-- start --

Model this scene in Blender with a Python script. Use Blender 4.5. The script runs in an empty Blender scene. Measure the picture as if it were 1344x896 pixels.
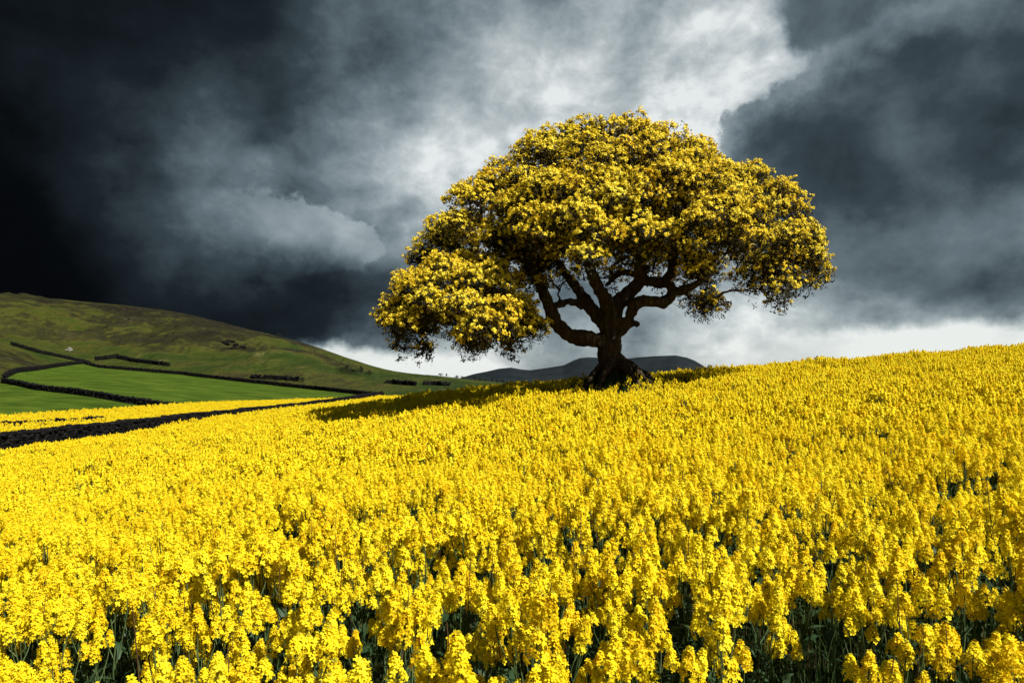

-- end --
-- start --

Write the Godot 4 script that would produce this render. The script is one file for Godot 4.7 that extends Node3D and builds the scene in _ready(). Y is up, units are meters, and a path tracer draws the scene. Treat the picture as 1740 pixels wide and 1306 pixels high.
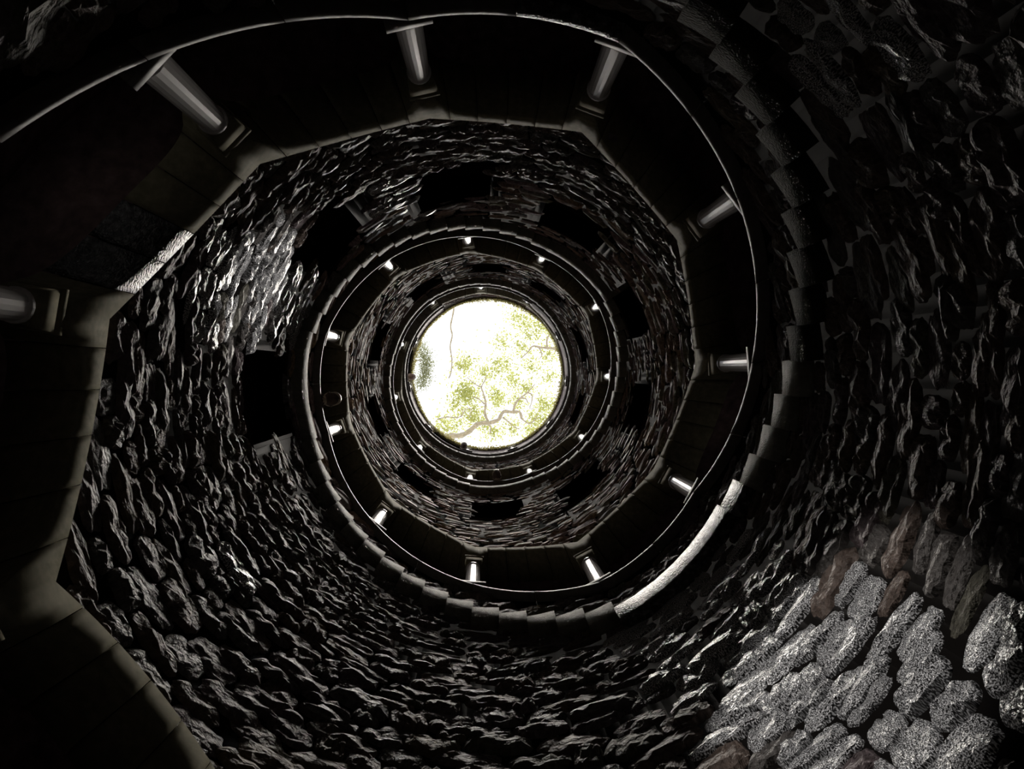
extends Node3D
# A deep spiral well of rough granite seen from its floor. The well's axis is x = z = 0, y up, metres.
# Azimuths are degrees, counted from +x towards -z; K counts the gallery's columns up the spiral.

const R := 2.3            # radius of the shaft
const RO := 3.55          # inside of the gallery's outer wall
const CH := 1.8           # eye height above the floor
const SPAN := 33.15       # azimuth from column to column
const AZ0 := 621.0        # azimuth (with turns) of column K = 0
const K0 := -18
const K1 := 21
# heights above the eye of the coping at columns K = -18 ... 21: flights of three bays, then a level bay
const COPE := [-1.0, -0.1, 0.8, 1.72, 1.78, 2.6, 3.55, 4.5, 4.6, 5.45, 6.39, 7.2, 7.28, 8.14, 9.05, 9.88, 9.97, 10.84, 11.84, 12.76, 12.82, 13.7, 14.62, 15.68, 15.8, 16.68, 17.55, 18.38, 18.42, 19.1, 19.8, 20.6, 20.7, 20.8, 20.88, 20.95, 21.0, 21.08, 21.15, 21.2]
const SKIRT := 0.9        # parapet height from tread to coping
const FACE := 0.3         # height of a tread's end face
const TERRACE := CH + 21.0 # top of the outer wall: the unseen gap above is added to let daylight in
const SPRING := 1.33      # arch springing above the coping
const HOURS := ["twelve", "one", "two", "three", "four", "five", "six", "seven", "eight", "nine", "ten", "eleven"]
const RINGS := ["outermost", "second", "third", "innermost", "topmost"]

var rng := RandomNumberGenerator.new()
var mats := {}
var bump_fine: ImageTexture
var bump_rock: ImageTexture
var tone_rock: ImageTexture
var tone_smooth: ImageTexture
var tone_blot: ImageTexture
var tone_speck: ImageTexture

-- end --

What the exercise asks: Show the lines of the records that include the string "with".

Solved exercise:
Model this scene in Blender with a Python script. Use Blender 4.5. The script runs in an empty Blender scene. Measure the picture as if it were 1344x896 pixels.
const AZ0 := 621.0        # azimuth (with turns) of column K = 0